"48 Hours" to go inside real-life NCIS investigations in new series

Sneak peek: 48 Hours: NCIS

CBS News will launch “48 Hours: NCIS,” a new, six-part series that will give viewers unprecedented access to some of the biggest cases handled by the real-life Naval Criminal Investigative Service, on Tuesday, April 25 at 10 p.m. ET/PT on CBS.

“48 Hours: NCIS” will introduce the agents that have worked on some of the agency’s most significant investigations, who reveal, step-by-step, how they track killers, crack fraud cases, and how they hunt terrorists using street smarts and technology.

“48 Hours: NCIS” -- from the award-winning team behind CBS News’ “48 Hours” -- premieres Tuesday, April 25 at 10 p.m.

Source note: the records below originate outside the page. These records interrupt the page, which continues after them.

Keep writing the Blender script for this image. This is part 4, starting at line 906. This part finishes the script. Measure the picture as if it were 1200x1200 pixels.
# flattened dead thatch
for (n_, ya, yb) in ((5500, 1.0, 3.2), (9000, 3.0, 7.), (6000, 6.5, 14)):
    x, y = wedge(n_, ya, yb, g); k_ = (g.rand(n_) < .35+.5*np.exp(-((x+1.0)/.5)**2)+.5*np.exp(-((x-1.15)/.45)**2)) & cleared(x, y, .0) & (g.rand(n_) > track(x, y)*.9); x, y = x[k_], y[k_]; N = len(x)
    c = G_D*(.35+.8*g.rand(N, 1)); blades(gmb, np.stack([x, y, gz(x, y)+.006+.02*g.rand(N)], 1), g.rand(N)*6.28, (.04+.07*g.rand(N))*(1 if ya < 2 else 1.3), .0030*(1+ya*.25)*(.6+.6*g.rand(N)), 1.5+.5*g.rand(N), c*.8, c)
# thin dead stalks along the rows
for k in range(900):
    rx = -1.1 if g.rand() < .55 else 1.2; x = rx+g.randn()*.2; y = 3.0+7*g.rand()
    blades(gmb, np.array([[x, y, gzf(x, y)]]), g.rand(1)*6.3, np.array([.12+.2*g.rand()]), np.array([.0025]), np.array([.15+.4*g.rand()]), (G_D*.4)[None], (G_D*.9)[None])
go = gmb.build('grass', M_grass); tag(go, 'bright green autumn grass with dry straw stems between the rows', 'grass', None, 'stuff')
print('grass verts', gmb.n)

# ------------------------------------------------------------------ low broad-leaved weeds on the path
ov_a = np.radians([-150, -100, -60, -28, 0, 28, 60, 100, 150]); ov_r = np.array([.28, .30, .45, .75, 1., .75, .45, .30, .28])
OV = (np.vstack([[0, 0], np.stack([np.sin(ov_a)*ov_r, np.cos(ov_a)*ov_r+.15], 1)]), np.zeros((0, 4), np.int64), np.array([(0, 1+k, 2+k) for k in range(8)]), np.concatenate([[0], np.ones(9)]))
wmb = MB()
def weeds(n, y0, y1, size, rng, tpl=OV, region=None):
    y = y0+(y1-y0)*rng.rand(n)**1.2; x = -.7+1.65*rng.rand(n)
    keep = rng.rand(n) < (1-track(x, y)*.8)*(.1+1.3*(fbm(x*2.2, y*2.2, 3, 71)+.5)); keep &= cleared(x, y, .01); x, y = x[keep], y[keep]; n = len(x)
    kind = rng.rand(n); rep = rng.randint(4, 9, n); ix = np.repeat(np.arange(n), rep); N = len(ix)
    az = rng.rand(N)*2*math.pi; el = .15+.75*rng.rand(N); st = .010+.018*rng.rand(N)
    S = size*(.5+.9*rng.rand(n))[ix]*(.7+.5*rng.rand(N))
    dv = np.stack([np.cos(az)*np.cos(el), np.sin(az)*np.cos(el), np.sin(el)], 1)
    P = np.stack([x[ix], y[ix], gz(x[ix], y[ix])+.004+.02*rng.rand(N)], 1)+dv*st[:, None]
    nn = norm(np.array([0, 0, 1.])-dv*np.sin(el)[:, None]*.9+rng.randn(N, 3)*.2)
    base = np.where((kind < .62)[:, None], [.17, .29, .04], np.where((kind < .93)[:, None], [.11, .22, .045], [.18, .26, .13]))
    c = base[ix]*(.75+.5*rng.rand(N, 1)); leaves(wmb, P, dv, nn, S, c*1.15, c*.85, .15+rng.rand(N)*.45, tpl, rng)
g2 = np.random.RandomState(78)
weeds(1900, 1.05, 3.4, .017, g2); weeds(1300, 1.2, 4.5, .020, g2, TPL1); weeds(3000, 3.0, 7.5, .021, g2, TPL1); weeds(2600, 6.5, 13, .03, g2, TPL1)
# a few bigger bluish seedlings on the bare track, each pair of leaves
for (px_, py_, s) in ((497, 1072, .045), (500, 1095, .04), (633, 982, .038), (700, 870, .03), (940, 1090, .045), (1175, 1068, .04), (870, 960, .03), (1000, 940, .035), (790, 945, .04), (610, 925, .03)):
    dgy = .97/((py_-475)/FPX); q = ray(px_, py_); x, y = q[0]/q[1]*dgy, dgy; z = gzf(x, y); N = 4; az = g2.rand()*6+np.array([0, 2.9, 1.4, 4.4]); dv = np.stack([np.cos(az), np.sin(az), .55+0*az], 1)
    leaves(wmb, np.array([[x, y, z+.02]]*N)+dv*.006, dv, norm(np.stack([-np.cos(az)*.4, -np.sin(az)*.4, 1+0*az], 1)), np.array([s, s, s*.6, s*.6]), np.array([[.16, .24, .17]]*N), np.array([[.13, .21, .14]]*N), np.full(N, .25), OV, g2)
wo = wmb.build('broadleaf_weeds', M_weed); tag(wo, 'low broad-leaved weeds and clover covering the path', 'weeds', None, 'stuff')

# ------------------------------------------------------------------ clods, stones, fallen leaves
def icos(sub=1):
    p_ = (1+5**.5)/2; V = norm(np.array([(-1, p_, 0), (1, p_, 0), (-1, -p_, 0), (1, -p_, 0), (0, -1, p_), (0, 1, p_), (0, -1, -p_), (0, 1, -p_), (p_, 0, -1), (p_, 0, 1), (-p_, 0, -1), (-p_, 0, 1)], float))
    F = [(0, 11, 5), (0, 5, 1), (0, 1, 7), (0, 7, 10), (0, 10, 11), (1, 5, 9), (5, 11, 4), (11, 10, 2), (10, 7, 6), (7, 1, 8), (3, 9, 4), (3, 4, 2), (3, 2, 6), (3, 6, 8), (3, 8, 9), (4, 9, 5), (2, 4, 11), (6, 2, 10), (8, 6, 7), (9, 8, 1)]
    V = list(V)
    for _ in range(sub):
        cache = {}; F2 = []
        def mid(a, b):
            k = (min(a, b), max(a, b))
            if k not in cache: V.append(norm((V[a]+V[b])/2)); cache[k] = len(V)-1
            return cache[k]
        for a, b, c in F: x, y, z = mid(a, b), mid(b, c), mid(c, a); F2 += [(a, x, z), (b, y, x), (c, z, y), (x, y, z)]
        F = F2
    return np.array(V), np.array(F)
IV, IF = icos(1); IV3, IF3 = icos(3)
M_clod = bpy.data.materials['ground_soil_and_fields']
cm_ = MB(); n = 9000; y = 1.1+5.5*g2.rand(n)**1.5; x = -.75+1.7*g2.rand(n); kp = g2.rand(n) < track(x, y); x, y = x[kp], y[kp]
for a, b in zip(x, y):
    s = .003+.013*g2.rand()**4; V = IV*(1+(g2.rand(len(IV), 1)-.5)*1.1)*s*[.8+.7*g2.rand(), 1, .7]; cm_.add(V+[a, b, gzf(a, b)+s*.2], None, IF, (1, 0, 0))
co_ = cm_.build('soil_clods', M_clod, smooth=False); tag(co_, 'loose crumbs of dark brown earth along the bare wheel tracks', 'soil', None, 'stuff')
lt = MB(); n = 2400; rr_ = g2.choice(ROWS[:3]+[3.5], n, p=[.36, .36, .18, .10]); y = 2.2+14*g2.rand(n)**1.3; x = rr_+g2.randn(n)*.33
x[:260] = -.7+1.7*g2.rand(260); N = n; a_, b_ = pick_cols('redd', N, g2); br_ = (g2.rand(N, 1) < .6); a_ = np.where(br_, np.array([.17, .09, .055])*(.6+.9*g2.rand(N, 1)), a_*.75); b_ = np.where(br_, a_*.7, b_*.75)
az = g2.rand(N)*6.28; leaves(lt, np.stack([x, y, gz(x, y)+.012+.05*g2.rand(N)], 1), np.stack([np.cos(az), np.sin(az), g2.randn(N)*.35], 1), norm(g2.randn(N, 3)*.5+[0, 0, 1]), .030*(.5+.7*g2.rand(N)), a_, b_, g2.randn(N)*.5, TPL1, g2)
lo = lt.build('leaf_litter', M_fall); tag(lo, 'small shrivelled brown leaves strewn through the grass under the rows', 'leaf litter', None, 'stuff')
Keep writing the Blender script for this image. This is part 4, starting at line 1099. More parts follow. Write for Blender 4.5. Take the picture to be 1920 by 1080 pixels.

ET/PT

Narrated by Rocky Carroll, star of CBS’ “NCIS,” the new series will explore the kinds of difficult cases that have inspired CBS Entertainment’s successful primetime series “NCIS,” the No. 1 drama on television,  “NCIS: Los Angeles” and “NCIS: New Orleans.”

“The range of the real-life NCIS missions is quite extraordinary,” said senior executive producer Susan Zirinsky. “Those missions featured in ‘48 Hours: NCIS’ will be told by those who know the cases best -- the agents and in their own words. Viewers will also experience the wide range of emotions the agents feel when working these cases. They told us that ‘every crime is a tragedy. It involves parents, sisters, brothers, husbands ... we work for them too. We feel it very personally.’”

“48 Hours: NCIS” narrator Rocky Carroll CBS/Monty Brinton

The United States Naval Criminal Investigative Service has just celebrated its 50th anniversary and is responsible for investigating felony crime, preventing terrorism and protecting secrets for the  Marine Corps and the Navy. The agency operates from more than 140 locations around the world and aboard every aircraft carrier and big-deck amphibious assault ship at sea, according to the agency. “We take care of each other,” said a longtime NCIS agent.

“For the first time, viewers will get to know these agents, who, sometimes, chase clues for a decade or more seeking justice. These are the cases they can’t forget,” Zirinsky said. “For them, the stakes couldn’t be higher.”